Lee Actor’s music adheres more closely to traditional classical forms than does Barber’s, and Navona’s new Actor CD is a better-unified disc than the others considered here. The five works are all from the 21st century, and all show some skill in orchestration and structure, although they are not quite as innovative as they may appear at first glance: Actor’s saxophone concerto (2009) was written 75 years after Glazunov’s, which (despite a different harmonic language) also explored the emotional potential of the solo instrument. The horn concerto (2007) is well constructed and suitably challenging for the soloist, but from an audience perspective is not especially revelatory or emotionally gripping.

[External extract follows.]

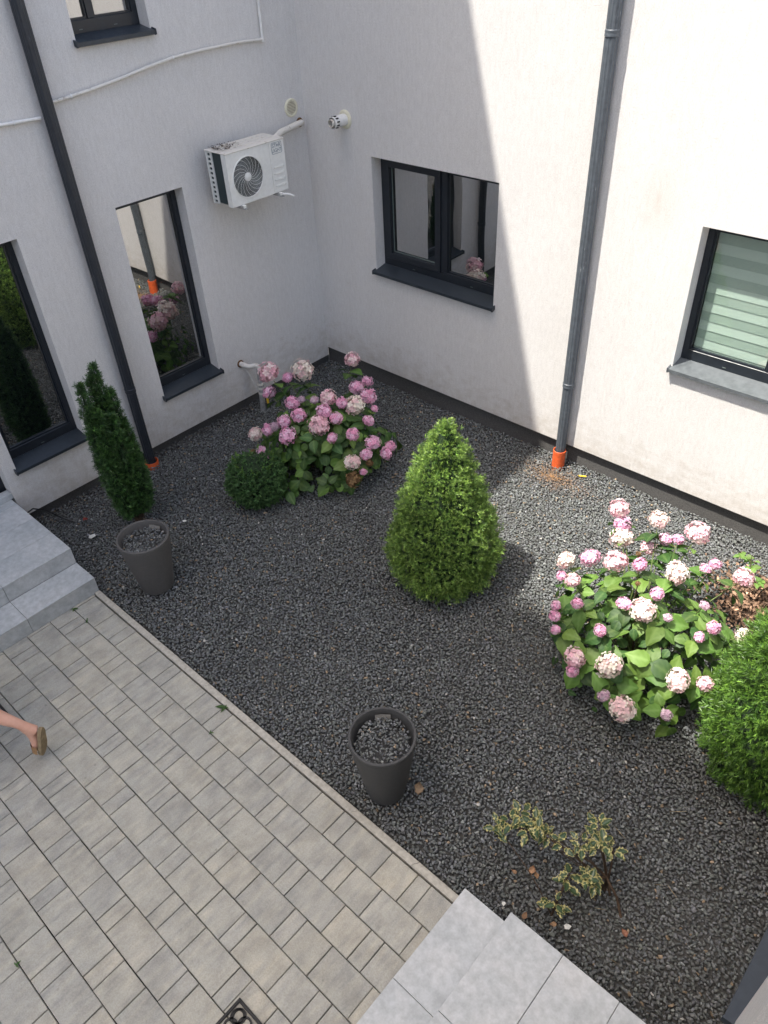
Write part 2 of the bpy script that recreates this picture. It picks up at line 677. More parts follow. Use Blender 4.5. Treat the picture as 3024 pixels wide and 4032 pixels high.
def gravel():
    step = 0.0168
    xs = np.arange(-0.02, XR + 0.02, step)
    ys = np.arange(YC + 0.012, 0.03, step)
    gx, gy = np.meshgrid(xs, ys)
    px = gx.ravel() + rng.uniform(-0.0095, 0.0095, gx.size)
    py = gy.ravel() + rng.uniform(-0.0095, 0.0095, gx.size)
    hgt = 0.010 * np.sin(px * 2.3 + 1.0) * np.cos(py * 2.9) + 0.006 * np.sin(px * 7.1) * np.sin(py * 6.3 + 2)
    edge = np.clip((py - YC) / 0.25, 0, 1)
    pz = -0.016 + 0.018 * np.exp(-np.minimum(px, -py) / 0.12) + (hgt - 0.004) * edge + rng.uniform(-0.007, 0.008, len(px))
    size = rng.uniform(0.0095, 0.0158, len(px)) * np.where(rng.random(len(px)) < 0.06, 1.3, 1.0)

    def tint(x, y, c):
        # rusty stain of old needles round the right downpipe, earthy strip along the left wall
        d = np.hypot((x - 3.22) / 0.42, (y + 0.27) / 0.20) + rng.normal(0, 0.25, len(x))
        k = np.clip(1 - d, 0, 1)[:, None] * 0.45
        c = c * (1 - k) + np.array([0.20, 0.10, 0.045]) * k
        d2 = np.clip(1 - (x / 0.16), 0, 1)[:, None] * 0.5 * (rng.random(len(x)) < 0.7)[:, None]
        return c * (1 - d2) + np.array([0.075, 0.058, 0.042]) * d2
    keep = ~((px > 1.22) & (py < YC + 0.014))
    keep &= ~((px < 1.25) & (py < YC + 0.016)) & ~((px > 4.92) & (py < YC + 0.016))
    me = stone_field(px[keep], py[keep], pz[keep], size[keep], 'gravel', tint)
    o = link('gravel', me)
    tag(o, 'dark grey crushed stone gravel covering the planted bed of the courtyard', 'gravel', kind='stuff')


gravel()

# ------------------------------------------------------------------ pavement
RP, PER, PX0 = 0.1925, 0.5790, 1.238
SIZES = {'L': 0.2915, 'M': 0.1935, 'S': 0.0940}


def paver_mesh(length, seed):
    r = random.Random(seed)
    b = MB()
    hx, hy = length / 2 - 0.0025, RP / 2 - 0.0025
    b.box((-hx, -hy, -0.045), (hx, hy, 0.0), ch=0.0032)
    return b.mesh('paver', ['paver'])


pm = {k: paver_mesh(v, i) for i, (k, v) in enumerate(SIZES.items())}
PAVE_X1 = 4.935
base = MB().box((PX0, YE, -0.055), (PAVE_X1, YC - 0.052, -0.036))
pav = structure(base.part('pavement', 'joint_sand'))
count = 0
rest = MB()
for k in range(40):
    yc = -3.876 - RP * (k + 0.5)
    if yc - RP / 2 < YE:
        break
    if k % 2 == 0:
        x, seq = 1.848 - 2 * PER, ['L', 'M', 'S']
    else:
        x, seq = 1.655 - 2 * PER, ['L', 'S', 'M']
    i = 0
    while x < PAVE_X1:
        nm = seq[i % 3]
        x1 = x + SIZES[nm]
        i += 1
        a, b2 = max(x, PX0), min(x1, PAVE_X1)
        if b2 - a > 0.02:
            cut = (b2 - a) < SIZES[nm] - 0.002
            dz = random.uniform(-0.0015, 0.0012)
            if count < 298:
                me = pm[nm]
                if cut:
                    bb = MB()
                    bb.box((-(b2 - a) / 2 + 0.0025, -RP / 2 + 0.0025, -0.045), ((b2 - a) / 2 - 0.0025, RP / 2 - 0.0025, 0), ch=0.0032)
                    me = bb.mesh('paver', ['paver'])
                o = link('paver', me, pav, ((a + b2) / 2 + random.uniform(-0.0008, 0.0008), yc + random.uniform(-0.0008, 0.0008), dz))
                o.rotation_euler = (random.uniform(-0.004, 0.004), random.uniform(-0.004, 0.004), random.uniform(-0.004, 0.004))
                count += 1
            else:
                rest.box((a + 0.0025, yc - RP / 2 + 0.0025, -0.045), (b2 - 0.0025, yc + RP / 2 - 0.0025, dz), ch=0.0032)
        x = x1
rest.part('distant_pavers', 'paver', pav, kind='stuff')

# kerb stones, wavy butt joints
kerb = MB().box((PX0 + 0.002, YC - 0.050, -0.09), (PAVE_X1, YC - 0.001, -0.03))
kerb = structure(kerb.part('kerb', 'joint_sand'))
kx = [PX0 + 0.003, 1.696, 2.182, 2.674, 3.150, 3.636, 4.115, 4.597, PAVE_X1 + 0.0]
for a, b2 in zip(kx[:-1], kx[1:]):
    m = MB()
    y0, y1 = YC - 0.047, YC
    N = 6

    def wave(i):
        t = i / N
        return 0.010 * (0.5 + 0.5 * math.tanh((t - 0.5) * 9)) - 0.005 + 0.012 * (t - 0.5)
    fa, fb_ = (0 if a < 1.3 else 1), (0 if b2 > 4.9 else 1)
    top, bot = [], []
    for i in range(N + 1):
        y = y0 + (y1 - y0) * i / N
        top.append(((a + 0.0016 + wave(i) * fa, y), (b2 - 0.0016 + wave(i) * fb_, y)))
    for i in range(N):
        (p, q), (r_, s_) = top[i], top[i + 1]
        zt = [0.006 - 0.004 * (j in (0, N)) for j in (i, i + 1)]
        m.quad((*p, zt[0]), (*q, zt[0]), (*s_, zt[1]), (*r_, zt[1]))
        m.quad((*p, zt[0]), (*r_, zt[1]), (*r_, -0.1), (*p, -0.1))
        m.quad((*q, zt[0]), (*s_, zt[1]), (*s_, -0.1), (*q, -0.1))
    for e in (0, N):
        p, q = top[e]
        m.quad((*p, 0.002), (*q, 0.002), (*q, -0.1), (*p, -0.1))
    m.part('kerb_stone', 'kerb', kerb)

# ------------------------------------------------------------------ houses
MAPS = {
    'left': lambda u, d, z: (-d, u, z),
    'back': lambda u, d, z: (u, d, z),
    'right': lambda u, d, z: (XR + d, u, z),
    'front': lambda u, d, z: (u, YF - d, z),
}


def wall_part(house, side, u0, u1, z0, z1, opens, depth=0.20, thick=0.36, plinth=True):
    fn = MAPS[side]
    opens = [(a, b_, c - (0.035 if c > 0.3 else 0), d) for a, b_, c, d in opens]
    us = sorted({u0, u1, *[o[0] for o in opens], *[o[1] for o in opens]})
    zs = sorted({z0, z1, *[o[2] for o in opens], *[o[3] for o in opens]})
    m = MB()
    for a, b2 in zip(us[:-1], us[1:]):
        for c, d in zip(zs[:-1], zs[1:]):
            mu, mz = (a + b2) / 2, (c + d) / 2
            if any(o[0] < mu < o[1] and o[2] < mz < o[3] for o in opens):
                continue
            m.quad(fn(a, 0, c), fn(b2, 0, c), fn(b2, 0, d), fn(a, 0, d))
    for (a, b2, c, d) in opens:
        m.quad(fn(a, 0, c), fn(a, 0, d), fn(a, depth, d), fn(a, depth, c))
        m.quad(fn(b2, 0, c), fn(b2, 0, d), fn(b2, depth, d), fn(b2, depth, c))
        m.quad(fn(a, 0, d), fn(b2, 0, d), fn(b2, depth, d), fn(a, depth, d))
        m.quad(fn(a, 0, c), fn(b2, 0, c), fn(b2, depth, c), fn(a, depth, c))
    m.quad(fn(u0, thick, z0), fn(u1, thick, z0), fn(u1, thick, z1), fn(u0, thick, z1))
    m.quad(fn(u0, 0, z1), fn(u1, 0, z1), fn(u1, thick, z1), fn(u0, thick, z1))
    m.quad(fn(u0, 0, z0), fn(u1, 0, z0), fn(u1, thick, z0), fn(u0, thick, z0))
    m.quad(fn(u0, 0, z0), fn(u0, 0, z1), fn(u0, thick, z1), fn(u0, thick, z0))
    m.quad(fn(u1, 0, z0), fn(u1, 0, z1), fn(u1, thick, z1), fn(u1, thick, z0))
    w_ = m.part('wall', 'stucco', house)
    if plinth:
        p = MB()
        p.box((u0 - 0.04, 0.045, -0.2), (u1 + (0.04 if side == 'left' else 0), thick - 0.01, z0 - 0.0015), fn=fn)
        p.part('plinth', 'plinth', house)
    return w_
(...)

Dance Rhapsody (2010) is more interesting, alternating strong rhythms in dancelike sections with slower interludes that sound as if they have no rhythm at all. On the lighter side are Opening Remarks (2009), designed as a concert opener and quite effective in making listeners sit up and take notice; and Celebration Overture (2007), a longer (perhaps slightly over-long) work of orchestral color and drama whose overall brightness makes for pleasant listening and whose sheer bravado makes it worth repeated hearings.